Chain-of-thought prompting, which encourages a model to “explain its reasoning step by step”, echoes Heidegger’s notion of unconcealment (aletheia). By inviting the AI to articulate the process by which meaning unfolds, the user transforms the hidden workings of language into an open field of disclosure. Similarly, defining a system role (“You are a historian of medieval philosophy,” or “You are an ethical theorist interpreting contemporary technology”) parallels the hermeneutic principle of contextual grounding: understanding always takes place within a world, a horizon of significance. The role thus provides a temporary interpretive world in which both human and AI can dwell together.

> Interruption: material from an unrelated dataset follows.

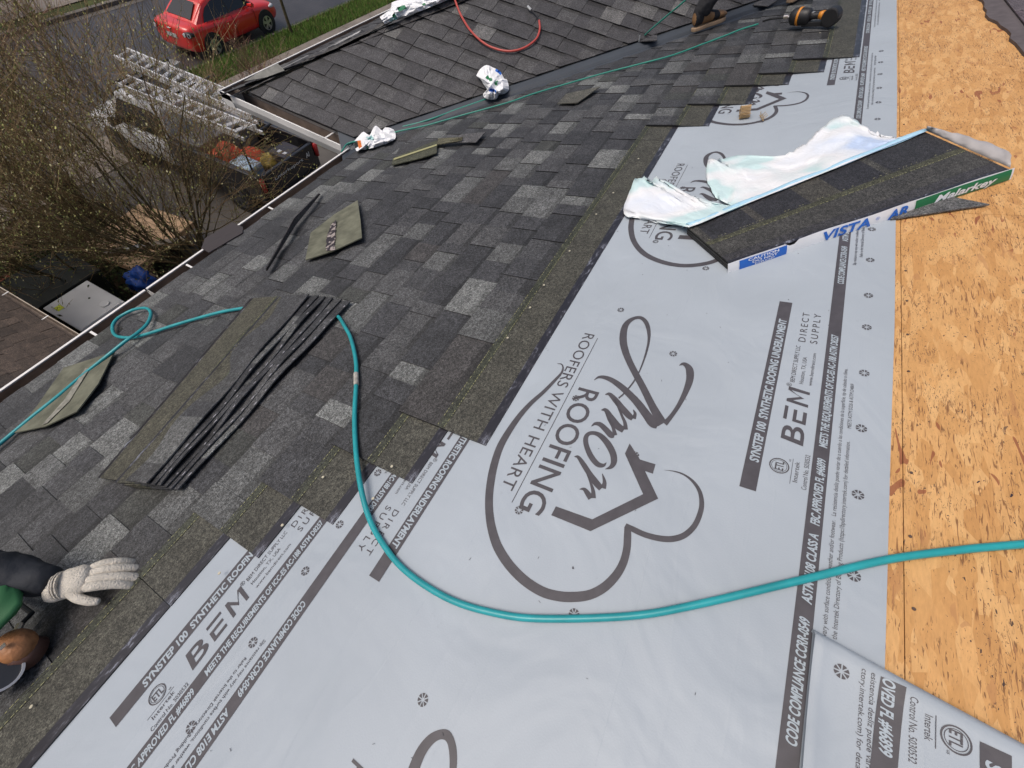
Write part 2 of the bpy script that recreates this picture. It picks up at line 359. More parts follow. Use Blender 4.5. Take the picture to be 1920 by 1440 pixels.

Finally, the use of iterative dialogue—asking questions, refining, deepening—corresponds to Heidegger’s description of language as a living conversation rather than a transmission of information. Each new prompt is not merely an input, but a question that reshapes the shared world of understanding. The art of prompting, at its most sophisticated, therefore becomes a practice of listening through language—of entering into a reciprocal hermeneutic relation with a linguistic being that reflects, in algorithmic form, humanity’s own interpretive essence.
In this light, effective prompting is less a technical skill than a philosophical discipline. It requires attentiveness, patience, and care; an openness to what discloses itself; and an awareness that meaning is never produced but always co-created. To prompt an AI model well is to enact Heidegger’s vision of hermeneutics: a continual unfolding of Being through the dialogue of understanding.